We're finally ready (well, at least we think we are) to make the leap and find a homestead of our own! This will be our first big purchase as we've been house sitting/renting all of our adult life. We're looking to make 20-50 acres in Northern Michigan our little permaculture oasis! In our price range, it'll most likely be raw land. So, have any suggestions or life lessons for us newbies? We've read Mortgage Free by Rob Roy and Finding and Buying Your Place in the Country by Les Scher, and we're always up for adding to the library!  [/quote]

I'll just assume Rob advises not to go into debt to buy your land and if he did, I'd wholly agree. My wife and I bought a small cheap piece of raw land and built a small cheap house on it just so that we could live totally free of any debt.

There is something else which figures into the mix... and that is destiny. I've worked for local realtors for many years, so I get the opportunity to talk with new homeowners fresh from their new purchase. I always ask them this question:

"How long did it take you to decide to buy this place?"

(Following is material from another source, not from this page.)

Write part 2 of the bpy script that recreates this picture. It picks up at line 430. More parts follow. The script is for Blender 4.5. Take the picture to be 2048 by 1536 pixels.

For almost everyone, their answer was: "In an instant" or a phrase similar to that.

I find the answers gathered over the years to be strikingly relevant in their similarity. A person could take longer choosing which apple to buy in the market than it takes for them to decide to make the largest purchase in their life! Consider this tiny bit of purely anecdotal information and what it implies. For it points to a sense humans possess to know how to to be in just the right place, at just the right time, doing just the right thing.

So I would never intellectually plan anything in advance as far as your decision to buy...

...for you'll KNOW it when you SEE it.